We want to use a fat that has a higher smoke point than the heat we are going to use to cook to minimize oxidation.


Saturation refers to the number of hydrogen molecules attached to a fat molecule. It denotes how saturated a fat is with hydrogen bonds. There are different levels of saturation, and each fat has a different amount of each type. In order of high saturation to low saturation, there are: saturated fatty acids (SFA), monounsaturated fatty acids (MUFA), and polyunsaturated fatty acids (PUFA). For example, olive oil has a fat breakdown of about 77% MUFA, 9% PUFA, and 14% SFA. The less saturated a fat is, the more prone to oxidation it is, therefore, PUFAs are less stable that MUFAs and SFAs, especially when cooking.

So, we generally want to use SFAs for high heat and save the PUFAs for low or no heat cooking, with MUFAs somewhere in the middle.

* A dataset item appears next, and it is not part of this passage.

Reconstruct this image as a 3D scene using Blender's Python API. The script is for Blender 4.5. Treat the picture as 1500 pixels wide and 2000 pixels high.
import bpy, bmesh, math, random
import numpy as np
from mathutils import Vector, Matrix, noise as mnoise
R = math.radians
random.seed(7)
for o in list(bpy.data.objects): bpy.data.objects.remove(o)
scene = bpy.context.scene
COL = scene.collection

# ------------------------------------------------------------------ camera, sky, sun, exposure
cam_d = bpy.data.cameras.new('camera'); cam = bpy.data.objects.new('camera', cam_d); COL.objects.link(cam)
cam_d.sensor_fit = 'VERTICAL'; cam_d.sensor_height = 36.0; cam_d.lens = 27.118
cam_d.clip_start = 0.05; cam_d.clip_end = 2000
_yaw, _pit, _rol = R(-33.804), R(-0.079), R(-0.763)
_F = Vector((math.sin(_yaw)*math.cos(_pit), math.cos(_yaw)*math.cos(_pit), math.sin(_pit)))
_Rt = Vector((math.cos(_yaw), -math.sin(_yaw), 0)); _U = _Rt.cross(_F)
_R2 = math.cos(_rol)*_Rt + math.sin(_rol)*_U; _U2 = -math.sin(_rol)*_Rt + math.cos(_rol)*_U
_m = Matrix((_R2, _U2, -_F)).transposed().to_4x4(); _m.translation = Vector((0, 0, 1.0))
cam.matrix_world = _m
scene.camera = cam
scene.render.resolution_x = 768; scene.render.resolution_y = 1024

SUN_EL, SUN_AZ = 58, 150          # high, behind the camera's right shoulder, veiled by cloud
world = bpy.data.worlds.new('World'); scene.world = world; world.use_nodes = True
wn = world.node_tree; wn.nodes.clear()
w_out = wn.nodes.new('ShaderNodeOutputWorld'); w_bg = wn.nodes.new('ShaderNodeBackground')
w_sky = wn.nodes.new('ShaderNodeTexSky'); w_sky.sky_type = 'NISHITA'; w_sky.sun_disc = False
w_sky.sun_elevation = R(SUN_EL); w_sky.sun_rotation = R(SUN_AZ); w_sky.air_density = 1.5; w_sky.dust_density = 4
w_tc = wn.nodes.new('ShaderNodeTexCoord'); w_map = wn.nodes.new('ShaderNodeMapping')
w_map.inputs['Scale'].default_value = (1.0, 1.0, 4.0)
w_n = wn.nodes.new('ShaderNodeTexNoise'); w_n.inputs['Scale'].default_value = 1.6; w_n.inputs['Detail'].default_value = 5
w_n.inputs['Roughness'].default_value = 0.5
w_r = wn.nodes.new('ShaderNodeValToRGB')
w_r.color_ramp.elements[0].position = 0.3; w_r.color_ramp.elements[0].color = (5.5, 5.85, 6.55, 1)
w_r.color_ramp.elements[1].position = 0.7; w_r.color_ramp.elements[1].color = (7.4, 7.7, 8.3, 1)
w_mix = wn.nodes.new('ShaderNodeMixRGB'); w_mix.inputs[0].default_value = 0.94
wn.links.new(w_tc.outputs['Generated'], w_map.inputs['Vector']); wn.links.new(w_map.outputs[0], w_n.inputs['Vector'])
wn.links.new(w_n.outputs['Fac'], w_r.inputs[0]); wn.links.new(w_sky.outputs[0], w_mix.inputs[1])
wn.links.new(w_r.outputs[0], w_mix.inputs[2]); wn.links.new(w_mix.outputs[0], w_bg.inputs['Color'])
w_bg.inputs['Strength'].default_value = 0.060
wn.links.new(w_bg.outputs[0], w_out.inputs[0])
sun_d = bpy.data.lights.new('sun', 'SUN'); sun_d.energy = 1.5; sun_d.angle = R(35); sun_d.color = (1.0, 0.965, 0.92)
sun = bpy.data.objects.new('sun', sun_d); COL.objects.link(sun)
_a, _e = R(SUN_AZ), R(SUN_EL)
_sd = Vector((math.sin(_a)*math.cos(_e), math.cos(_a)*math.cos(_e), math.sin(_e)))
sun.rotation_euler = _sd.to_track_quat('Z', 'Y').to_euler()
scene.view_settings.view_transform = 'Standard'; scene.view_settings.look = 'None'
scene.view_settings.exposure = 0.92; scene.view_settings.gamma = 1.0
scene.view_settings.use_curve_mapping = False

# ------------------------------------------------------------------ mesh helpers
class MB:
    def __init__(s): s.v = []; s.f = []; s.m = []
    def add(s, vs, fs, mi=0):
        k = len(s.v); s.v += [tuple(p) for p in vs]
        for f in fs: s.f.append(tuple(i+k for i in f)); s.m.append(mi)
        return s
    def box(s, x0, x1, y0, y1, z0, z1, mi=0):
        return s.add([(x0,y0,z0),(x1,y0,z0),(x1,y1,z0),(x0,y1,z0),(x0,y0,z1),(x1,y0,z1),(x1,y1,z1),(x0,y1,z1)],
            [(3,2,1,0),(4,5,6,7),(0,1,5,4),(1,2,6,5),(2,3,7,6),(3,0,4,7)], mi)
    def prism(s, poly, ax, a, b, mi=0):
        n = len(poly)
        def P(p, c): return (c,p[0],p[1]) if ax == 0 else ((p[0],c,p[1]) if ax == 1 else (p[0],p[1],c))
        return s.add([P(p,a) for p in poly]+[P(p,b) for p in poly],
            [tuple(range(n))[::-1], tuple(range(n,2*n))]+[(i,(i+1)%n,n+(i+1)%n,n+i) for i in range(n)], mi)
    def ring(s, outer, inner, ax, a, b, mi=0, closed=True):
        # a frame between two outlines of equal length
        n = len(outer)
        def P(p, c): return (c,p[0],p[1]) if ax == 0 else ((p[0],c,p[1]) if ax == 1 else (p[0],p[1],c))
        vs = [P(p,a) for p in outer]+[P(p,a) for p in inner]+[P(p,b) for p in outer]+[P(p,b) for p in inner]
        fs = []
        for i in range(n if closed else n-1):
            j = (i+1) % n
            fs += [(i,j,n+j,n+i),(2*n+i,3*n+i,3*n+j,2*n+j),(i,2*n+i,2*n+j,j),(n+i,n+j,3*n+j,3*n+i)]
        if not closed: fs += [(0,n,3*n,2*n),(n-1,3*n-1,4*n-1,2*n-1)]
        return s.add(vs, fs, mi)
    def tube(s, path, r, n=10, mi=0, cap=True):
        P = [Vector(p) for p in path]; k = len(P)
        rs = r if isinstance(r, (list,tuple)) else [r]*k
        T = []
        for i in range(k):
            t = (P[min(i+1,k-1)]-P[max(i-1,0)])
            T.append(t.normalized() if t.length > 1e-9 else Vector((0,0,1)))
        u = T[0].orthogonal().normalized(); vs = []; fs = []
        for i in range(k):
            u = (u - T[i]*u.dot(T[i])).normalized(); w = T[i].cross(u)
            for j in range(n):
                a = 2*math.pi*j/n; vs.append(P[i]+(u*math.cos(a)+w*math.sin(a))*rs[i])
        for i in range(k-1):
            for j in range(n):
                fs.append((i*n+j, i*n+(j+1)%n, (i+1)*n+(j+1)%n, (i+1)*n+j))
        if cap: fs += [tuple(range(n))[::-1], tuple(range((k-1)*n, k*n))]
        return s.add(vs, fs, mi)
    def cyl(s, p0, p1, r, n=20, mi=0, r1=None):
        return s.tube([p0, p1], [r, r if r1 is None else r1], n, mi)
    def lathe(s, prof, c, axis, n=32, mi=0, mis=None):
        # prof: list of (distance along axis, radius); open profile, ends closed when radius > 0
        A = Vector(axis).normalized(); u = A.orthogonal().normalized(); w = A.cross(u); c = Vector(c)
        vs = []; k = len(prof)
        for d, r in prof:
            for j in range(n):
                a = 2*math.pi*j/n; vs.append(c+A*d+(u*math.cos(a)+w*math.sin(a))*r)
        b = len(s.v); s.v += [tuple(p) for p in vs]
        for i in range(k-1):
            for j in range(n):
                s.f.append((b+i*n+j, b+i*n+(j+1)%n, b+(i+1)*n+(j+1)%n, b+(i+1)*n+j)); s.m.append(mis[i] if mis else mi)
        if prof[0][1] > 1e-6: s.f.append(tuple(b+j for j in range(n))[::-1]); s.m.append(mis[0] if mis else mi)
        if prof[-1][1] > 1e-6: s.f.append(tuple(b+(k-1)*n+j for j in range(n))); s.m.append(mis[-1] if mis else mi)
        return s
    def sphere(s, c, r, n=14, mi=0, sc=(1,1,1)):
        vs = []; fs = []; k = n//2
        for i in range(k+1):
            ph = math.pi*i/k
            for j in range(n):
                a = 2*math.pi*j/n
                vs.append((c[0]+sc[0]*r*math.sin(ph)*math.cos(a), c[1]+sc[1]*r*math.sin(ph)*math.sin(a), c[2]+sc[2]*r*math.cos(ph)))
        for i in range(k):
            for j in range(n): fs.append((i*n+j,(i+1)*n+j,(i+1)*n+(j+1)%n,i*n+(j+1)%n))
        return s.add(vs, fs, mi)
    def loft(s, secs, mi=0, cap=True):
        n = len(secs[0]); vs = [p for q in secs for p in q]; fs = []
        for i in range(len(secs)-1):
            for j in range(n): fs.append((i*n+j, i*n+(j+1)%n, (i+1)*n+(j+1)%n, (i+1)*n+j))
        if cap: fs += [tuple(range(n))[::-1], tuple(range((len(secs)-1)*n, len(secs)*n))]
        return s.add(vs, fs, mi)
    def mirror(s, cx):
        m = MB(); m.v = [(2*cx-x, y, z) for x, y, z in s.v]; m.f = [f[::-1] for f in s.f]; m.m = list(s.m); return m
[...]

Here are some examples of fats, in order of high smoke points/high SFA/low PUFA to low smoke point/low SFA/high PUFA:

  • High heat
    • Coconut oil
    • Avocado oil
    • Ghee
    • Butter
  • Medium heat
    • Olive oil
    • Sesame seed oil
    • Hazelnut oil
    • Pistachio oil
  • Low heat
    • Pumpkin seed oil
    • Sunflower oil
  • No heat
    • Fish oil
    • Hempseed oil
    • Flaxseed oil

Remember to keep your oils, nuts, and seeds away from light and heat i.e. in the fridge to keep them from oxidizing!